● Problem
Go through the listing and set it down exactly, leaving out its pictures.

● Supplied data

(begin)

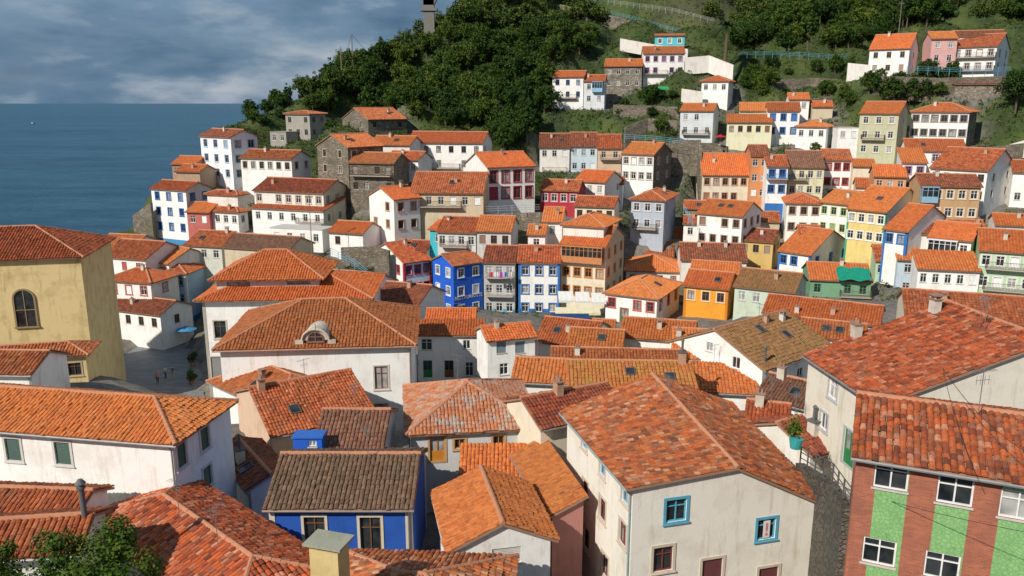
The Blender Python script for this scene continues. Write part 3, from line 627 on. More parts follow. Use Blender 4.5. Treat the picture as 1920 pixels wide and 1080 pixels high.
# ================================================================ LEFT MIDDLE
H('topmost red roof of the stepped cluster behind the church',245,468,128,12,178,-8,500,W,'L','clay',2,2,0)
H('second red roof of the stepped cluster with red windows behind the church',272,486,118,18,192,-9,530,W,'L','red',2,3,0,fc=REDT)
H('red roof beside the coast on the right of the stepped cluster',316,494,120,30,236,-8,540,W,'L','orange',2,3,1)
H('lowest small orange roof of the stepped cluster with white wall',282,530,112,15,198,-6,568,W,'hip','clay',1,3,1,sc=(.5,.12,.1))
H('white house with dark red roof at the edge of the paved square',300,590,108,22,203,-6,648,W,'L','dark',2,4,1,fc=WOODC,skip=0)
H('pale blue narrow house with blue trims beside the square',348,513,119,6,292,-6,608,(.42,.62,.80),'hip','red',3,2,0,sc=BLT,fc=WHT,plinth=(.05,.25,.55),cs=WHT,skip=0)
H('pale house with red roof above the narrow blue trimmed house',415,462,124,14,348,-8,500,(.6,.62,.55),'L','red',1,3,0,chim=[(0,.8,.9,1)])
H('long dark brown roof left of the long cream house',540,470,118,18,420,-7,500,BE,'L','brown',1,0,0,chim=[])
H('tall white house with blue trim on the cliff edge at the left',348,357,142,26,283,394,462,W,'L','red',4,3,2,sc=BLT,fc=BLT,wallr=(.5,.52,.5),plinth=(.05,.25,.5))  # grey right wall colour paints in the shade on that face
H('small red walled house with orange roof behind the tall blue trimmed house',392,398,139,12,350,-6,446,(.5,.14,.12),'L','orange',2,2,0)
h1=H('white house with boxy roof dormer above the coast',446,398,138,20,384,464,432,W,'hip','red',1,4,2,fc=WHT)
H('',445,366,140,20,388,462,386,W2,'hip','red',1,4,2,into=h1.root,ter=False,ws=(.9,1.1),fc=(.35,.3,.25))
h2=H('long white and cream house with two tiers of red eaves',606,396,134,20,472,648,446,W,'shedL','red',2,6,2,pit=12,wallr=C,bal=[(0,0,.0,.35)],chim=[])
H('',606,362,136,20,476,656,392,W2,'L','dark',1,7,3,into=h2.root,ter=False,wallr=C,sc=(.5,.42,.3))
H('white lower house under the long cream house',604,432,128,16,506,-4,474,W,'flat',(.55,.53,.5),1,4,0)
H('tall plain white block on the coast with dark hipped roof',432,257,152,40,375,482,352,(.82,.83,.84),'L','dark',4,3,2,sc=(.5,.6,.68),fc=(.3,.4,.5),skip=0,ws=(1.3,1.4))
H('long white house right of the tall plain white block',546,298,147,20,451,582,346,W,'L','red',2,6,2,fc=WOODC,sc=(.6,.58,.5))
H('small brown house with orange roof at the seaward edge',366,308,156,14,322,-6,340,(.42,.25,.16),'L','orange',2,3,0)
H('orange roof tucked beside the small brown seaward house',374,322,150,14,330,-5,345,(.42,.3,.2),'L','clay',1,0,0)
H('grey unfinished concrete house on the hill near the sea',580,214,184,26,535,610,276,(.35,.33,.28),'hip','red',3,3,2,fc=(.2,.2,.18),pit=12)
H('low grey ruin beside the unfinished concrete house',536,248,182,26,506,-5,276,(.33,.31,.27),'flat',(.3,.28,.25),1,2,0)
H('stone cottage with red gabled roof below the wood',690,224,186,50,642,762,256,'stone','R','red',2,2,3,fc=(.2,.12,.08))
H('large rubble stone house with terracotta roof and wooden balconies',652,276,142,44,594,718,372,'stone','R','clay',4,2,3,fc=(.15,.1,.07),bal=[(1,1,.1,.95),(1,2,.1,.95)],sc=(.45,.38,.3))
H('balconied house with stepped roofs right of the large stone house',738,306,139,14,655,-7,376,'stone','L','clay',2,4,0,bal=[(0,0,.05,.95)],fc=(.12,.08,.06),chim=[])
H('small white and pink house beneath stepped roofs left of the modern white house',784,300,146,18,724,-6,352,W,'L','red',2,3,0,plinth=(.5,.15,.2))
H('modern white house with long orange roof and dark windows',905,268,158,10,764,-9,326,W,'L','clay',2,6,2,fc=(.08,.08,.08),sc=None,bal=[(0,1,.3,.9)])
H('orange roof left of the modern white house',768,272,154,14,694,-7,310,W2,'L','orange',1,0,0)
H('white house with tall dark red window panels',914,314,134,66,873,1003,384,W,'R','orange',3,0,4,fc=RD,sc=(.3,.03,.03),ws=(1.3,1.9),chim=[(0,.5,.8,0)],skip=0)
H('beige house under a broad mottled red roof',906,362,127,5,770,-11,412,BE,'L','red',2,6,0,bal=[(0,0,.3,.9)],pit=26)
H('white gable cottage with orange roof above the stairway',738,374,124,50,692,787,444,W,'R','orange',3,2,2,sc=(.5,.35,.25),fc=WOODC)
H('small white house with orange roof near the lower stairs',680,438,122,20,617,-6,474,W,'L','orange',1,2,0,fc=WOODC)
H('teal sided house with red roof above the blue restaurant',892,436,119,12,820,-8,482,(.62,.63,.6),'L','red',2,4,0,wallr=TQ,bal=[(0,0,.2,.9)])
H('bright teal narrow house end with orange roof',835,432,121,30,806,-5,470,TQ,'L','orange',2,1,1)
H('white house with orange roof above the laundry balcony house',958,434,118,8,894,-8,470,(.6,.6,.58),'L','orange',2,4,0,fc=WOODC)
H('crimson painted house with white windows on the middle slope',1084,358,138,14,1013,-7,400,RD,'L','red',2,5,0,fc=WHT,sc=(.6,.4,.4),skip=0)
H('white house with red gabled roof above the crimson house',1134,342,143,30,1078,-8,404,W2,'L','orange',3,3,2)
H('small cream house with dark roof right of the crimson house',1152,388,131,15,1078,-6,420,C,'L','red',2,4,0,fc=WOODC)
H('small white house with orange roof left of the orange tower',1054,416,122,8,1018,-8,470,W,'L','orange',2,2,0)
H('tiny orange roofed annexe left of the orange tower',1022,440,119,8,990,-5,470,W,'L','orange',1,1,0)
H('leftmost brown roofed white house of the row below the wood',1068,276,166,4,1012,-10,322,W2,'L','dark',2,3,0,bal=[(0,1,.1,.9)],pit=26)
H('middle pale blue house of the row below the wood',1120,274,166,4,1070,-10,322,(.55,.66,.72),'L','dark',2,3,0,pit=26)
H('rightmost balconied house of the row below the wood',1166,278,165,4,1121,-10,322,PK,'L','red',2,2,0,bal=[(0,0,.1,.9)],pit=26)
H('white three storey house with stone side wall and orange roof',1226,290,150,32,1167,1260,362,W,'L','orange',3,4,2,sc=(.5,.42,.35),wallr='stone',skip=0)
H('pale blue grey house with red shaggy roof on the middle slope',1246,376,135,22,1184,1278,450,(.42,.48,.55),'hip','clay',3,3,2,bal=[(0,1,.2,.9)],sc=(.6,.6,.6))
H('large white house with orange roof and twin skylights',1392,406,129,36,1308,1438,474,W,'L','orange',3,4,3,sky=[(0,.4,.6),(0,.6,.6)],sc=(.45,.32,.25),fc=WOODC,cap=9)
H('tall steep orange roofed house with brown window frames',1404,328,150,6,1318,-12,384,C,'L','orange',2,5,0,pit=30,fc=(.35,.15,.08),sc=(.5,.3,.2))
H('narrow burnt orange house in the upper row',1442,292,148,8,1409,-8,380,(.62,.25,.10),'L','dark',4,2,0,fc=WHT,skip=0)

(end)

● Task solution
The Blender Python script for this scene continues. Write part 3, from line 627 on. More parts follow. Use Blender 4.5. Treat the picture as 1920 pixels wide and 1080 pixels high.
# ================================================================ LEFT MIDDLE
H('topmost red roof of the stepped cluster behind the church',245,468,128,12,178,-8,500,W,'L','clay',2,2,0)
H('second red roof of the stepped cluster with red windows behind the church',272,486,118,18,192,-9,530,W,'L','red',2,3,0,fc=REDT)
H('red roof beside the coast on the right of the stepped cluster',316,494,120,30,236,-8,540,W,'L','orange',2,3,1)
H('lowest small orange roof of the stepped cluster with white wall',282,530,112,15,198,-6,568,W,'hip','clay',1,3,1,sc=(.5,.12,.1))
H('white house with dark red roof at the edge of the paved square',300,590,108,22,203,-6,648,W,'L','dark',2,4,1,fc=WOODC,skip=0)
H('pale blue narrow house with blue trims beside the square',348,513,119,6,292,-6,608,(.42,.62,.80),'hip','red',3,2,0,sc=BLT,fc=WHT,plinth=(.05,.25,.55),cs=WHT,skip=0)
H('pale house with red roof above the narrow blue trimmed house',415,462,124,14,348,-8,500,(.6,.62,.55),'L','red',1,3,0,chim=[(0,.8,.9,1)])
H('long dark brown roof left of the long cream house',540,470,118,18,420,-7,500,BE,'L','brown',1,0,0,chim=[])
H('tall white house with blue trim on the cliff edge at the left',348,357,142,26,283,394,462,W,'L','red',4,3,2,sc=BLT,fc=BLT,wallr=(.5,.52,.5),plinth=(.05,.25,.5))  # grey right wall colour paints in the shade on that face
H('small red walled house with orange roof behind the tall blue trimmed house',392,398,139,12,350,-6,446,(.5,.14,.12),'L','orange',2,2,0)
h1=H('white house with boxy roof dormer above the coast',446,398,138,20,384,464,432,W,'hip','red',1,4,2,fc=WHT)
H('',445,366,140,20,388,462,386,W2,'hip','red',1,4,2,into=h1.root,ter=False,ws=(.9,1.1),fc=(.35,.3,.25))
h2=H('long white and cream house with two tiers of red eaves',606,396,134,20,472,648,446,W,'shedL','red',2,6,2,pit=12,wallr=C,bal=[(0,0,.0,.35)],chim=[])
H('',606,362,136,20,476,656,392,W2,'L','dark',1,7,3,into=h2.root,ter=False,wallr=C,sc=(.5,.42,.3))
H('white lower house under the long cream house',604,432,128,16,506,-4,474,W,'flat',(.55,.53,.5),1,4,0)
H('tall plain white block on the coast with dark hipped roof',432,257,152,40,375,482,352,(.82,.83,.84),'L','dark',4,3,2,sc=(.5,.6,.68),fc=(.3,.4,.5),skip=0,ws=(1.3,1.4))
H('long white house right of the tall plain white block',546,298,147,20,451,582,346,W,'L','red',2,6,2,fc=WOODC,sc=(.6,.58,.5))
H('small brown house with orange roof at the seaward edge',366,308,156,14,322,-6,340,(.42,.25,.16),'L','orange',2,3,0)
H('orange roof tucked beside the small brown seaward house',374,322,150,14,330,-5,345,(.42,.3,.2),'L','clay',1,0,0)
H('grey unfinished concrete house on the hill near the sea',580,214,184,26,535,610,276,(.35,.33,.28),'hip','red',3,3,2,fc=(.2,.2,.18),pit=12)
H('low grey ruin beside the unfinished concrete house',536,248,182,26,506,-5,276,(.33,.31,.27),'flat',(.3,.28,.25),1,2,0)
H('stone cottage with red gabled roof below the wood',690,224,186,50,642,762,256,'stone','R','red',2,2,3,fc=(.2,.12,.08))
H('large rubble stone house with terracotta roof and wooden balconies',652,276,142,44,594,718,372,'stone','R','clay',4,2,3,fc=(.15,.1,.07),bal=[(1,1,.1,.95),(1,2,.1,.95)],sc=(.45,.38,.3))
H('balconied house with stepped roofs right of the large stone house',738,306,139,14,655,-7,376,'stone','L','clay',2,4,0,bal=[(0,0,.05,.95)],fc=(.12,.08,.06),chim=[])
H('small white and pink house beneath stepped roofs left of the modern white house',784,300,146,18,724,-6,352,W,'L','red',2,3,0,plinth=(.5,.15,.2))
H('modern white house with long orange roof and dark windows',905,268,158,10,764,-9,326,W,'L','clay',2,6,2,fc=(.08,.08,.08),sc=None,bal=[(0,1,.3,.9)])
H('orange roof left of the modern white house',768,272,154,14,694,-7,310,W2,'L','orange',1,0,0)
H('white house with tall dark red window panels',914,314,134,66,873,1003,384,W,'R','orange',3,0,4,fc=RD,sc=(.3,.03,.03),ws=(1.3,1.9),chim=[(0,.5,.8,0)],skip=0)
H('beige house under a broad mottled red roof',906,362,127,5,770,-11,412,BE,'L','red',2,6,0,bal=[(0,0,.3,.9)],pit=26)
H('white gable cottage with orange roof above the stairway',738,374,124,50,692,787,444,W,'R','orange',3,2,2,sc=(.5,.35,.25),fc=WOODC)
H('small white house with orange roof near the lower stairs',680,438,122,20,617,-6,474,W,'L','orange',1,2,0,fc=WOODC)
H('teal sided house with red roof above the blue restaurant',892,436,119,12,820,-8,482,(.62,.63,.6),'L','red',2,4,0,wallr=TQ,bal=[(0,0,.2,.9)])
H('bright teal narrow house end with orange roof',835,432,121,30,806,-5,470,TQ,'L','orange',2,1,1)
H('white house with orange roof above the laundry balcony house',958,434,118,8,894,-8,470,(.6,.6,.58),'L','orange',2,4,0,fc=WOODC)
H('crimson painted house with white windows on the middle slope',1084,358,138,14,1013,-7,400,RD,'L','red',2,5,0,fc=WHT,sc=(.6,.4,.4),skip=0)
H('white house with red gabled roof above the crimson house',1134,342,143,30,1078,-8,404,W2,'L','orange',3,3,2)
H('small cream house with dark roof right of the crimson house',1152,388,131,15,1078,-6,420,C,'L','red',2,4,0,fc=WOODC)
H('small white house with orange roof left of the orange tower',1054,416,122,8,1018,-8,470,W,'L','orange',2,2,0)
H('tiny orange roofed annexe left of the orange tower',1022,440,119,8,990,-5,470,W,'L','orange',1,1,0)
H('leftmost brown roofed white house of the row below the wood',1068,276,166,4,1012,-10,322,W2,'L','dark',2,3,0,bal=[(0,1,.1,.9)],pit=26)
H('middle pale blue house of the row below the wood',1120,274,166,4,1070,-10,322,(.55,.66,.72),'L','dark',2,3,0,pit=26)
H('rightmost balconied house of the row below the wood',1166,278,165,4,1121,-10,322,PK,'L','red',2,2,0,bal=[(0,0,.1,.9)],pit=26)
H('white three storey house with stone side wall and orange roof',1226,290,150,32,1167,1260,362,W,'L','orange',3,4,2,sc=(.5,.42,.35),wallr='stone',skip=0)
H('pale blue grey house with red shaggy roof on the middle slope',1246,376,135,22,1184,1278,450,(.42,.48,.55),'hip','clay',3,3,2,bal=[(0,1,.2,.9)],sc=(.6,.6,.6))
H('large white house with orange roof and twin skylights',1392,406,129,36,1308,1438,474,W,'L','orange',3,4,3,sky=[(0,.4,.6),(0,.6,.6)],sc=(.45,.32,.25),fc=WOODC,cap=9)
H('tall steep orange roofed house with brown window frames',1404,328,150,6,1318,-12,384,C,'L','orange',2,5,0,pit=30,fc=(.35,.15,.08),sc=(.5,.3,.2))
H('narrow burnt orange house in the upper row',1442,292,148,8,1409,-8,380,(.62,.25,.10),'L','dark',4,2,0,fc=WHT,skip=0)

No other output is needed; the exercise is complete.